Sull’ultimo Vita a pagina 45 a proposito del voto in condotta un intervento del prof. Pietro Barcellona (leggi qui e qui) non mi ha lasciato indifferente. Esso meriterebbe una risposta altrettanto piccata e violenta. Ma far polemica (ovvero “fare guerra”) non serve. Davvero non avrei voluto incontrare nella mia vita di studente, un professore tanto violento, e tutto sommato così inconsistente nelle proposte. L’idea che chi la spara più grossa e chi critica più violentemente sia il migliore, è abbastanza simile a quella dei bambini mostrano i propri attributi ai propri amichetti per dimostrare la propria superiorità.
Ho sempre pensato, per educazione (ahimè!) cattolica, che il mondo lo si cambia un pezzo alla volta, e che se io mi piego per raccogliere un pezzo di carta per terra nel corridoio dell’università, forse qualche studente inizierà a farlo con me, e in qualche anno, o secolo, il corridoio sarà pulito.
Nello sfascio denunciato dal prof. Barcellona, da qualche parte bisogna pur ricominciare, e da qualche parte semplice, comprensibile ed evidente, è meglio che da qualche parte complessa, intricata e difficile da comprendere.
Il voto in condotta, è “una bestialità”, la Gelmini è una con “evidenti limiti culturali”? Può darsi, ma da qualche parte bisogna pure incominciare.
Ho preso 7 in condotta quando ero alle superiori (era l’estate del 1982, l’anno dei mondiali di Bearzot), avevo offeso un professore, in modo ingiustificato dandogli del “frocio” (allora non si usava la parola gay in aula. Tutta l’aula rise. E più rideva, e più io offendevo e ne godevo, con violenza. Il prof era sbalordito e amareggiato, non di certo “anaffettivo”. Fu una cosa grave e sbagliata. Grave e giusta fu la punizione, venni rimandato in tutte le materie, passai l’estate a studiare.
Non ricordo nulla di più “educativo” delle superiori, di quell’estate. Ne ricordo i dialoghi con mio padre, gli incoraggiamenti e anche le discussioni. Ricordo mio padre che mi diceva: “se volessimo, potremo anche far ricorso al Tar contro il 7 in condotta, e lo vinceremo di sicuro, ma siamo sicuri che è proprio quello che vogliamo?”. Così come le riflessioni su quanto avevo fatto dapprima irose, e poi sempre più complici con il Preside, (il mitico prof Mainetti) e con gli altri amici.

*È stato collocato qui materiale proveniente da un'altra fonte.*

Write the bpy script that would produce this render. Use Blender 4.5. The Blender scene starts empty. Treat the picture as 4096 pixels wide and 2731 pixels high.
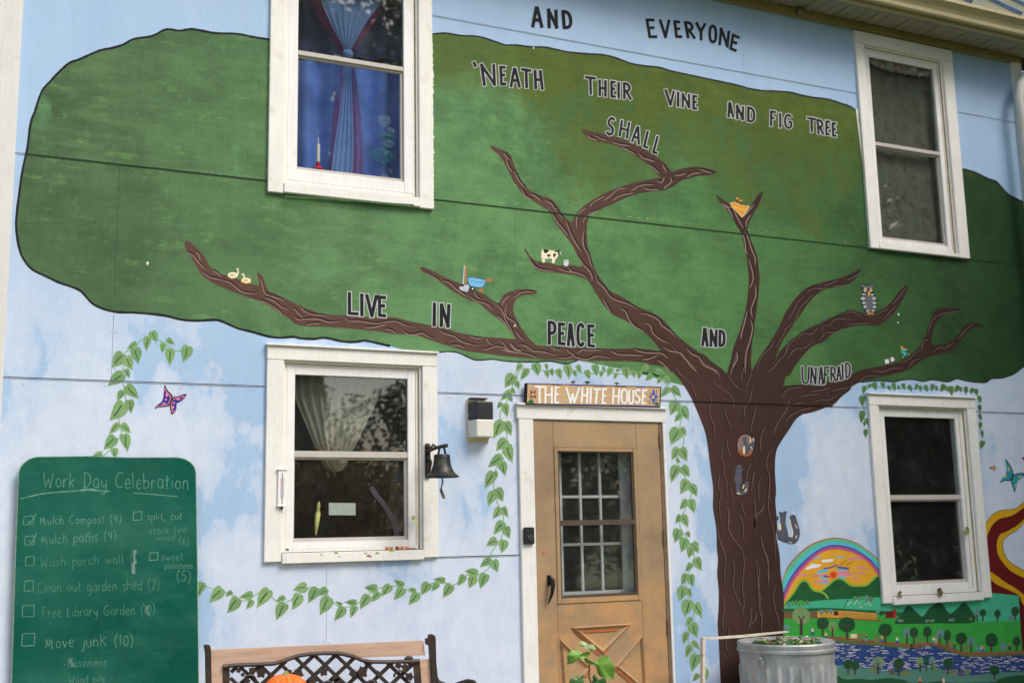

Non è il voto in condotta che rende “anaffettivi” gli insegnanti, non è il rispetto dell’autorità che li rende distanti. Quello che sfascia la scuola è una certa cultura fumosa, che “prende le mosse dai grandi temi” e che, per esempio fa stare durante le ore di geografia per 1 anno intero una classe delle medie a studiare “Il porto di Venezia” e si dimentica che esiste anche la Cina e gli Stati Uniti. Cio che ogni giorno, sfascia la scuola, è la stupidità di certi insegnanti che si presentano con il lutto al braccio contro la Gelmini, (ma che razza di esempio diamo agli studenti?), è una certa cultura che critica e non propone, che tutto è bene, (anche dire “frocio” a un insegnante), e che paragona ogni tentativo di dire le cose con il loro nome, che paragona anche un timido tentativo di restituire un ordine autorevole e naturale alle cose, ad uno “smantellamento della pubblica istituzione”.
Ma per favore!
P.s. Dedico questo post a mia figlia Anna che oggi inizia la scuola. Prima di lasciarla in aula le ho detto: “e mi raccomando comportati bene….” oddio!!! Forse sono un genitore anaffettivo!!!! Aiuto!!!!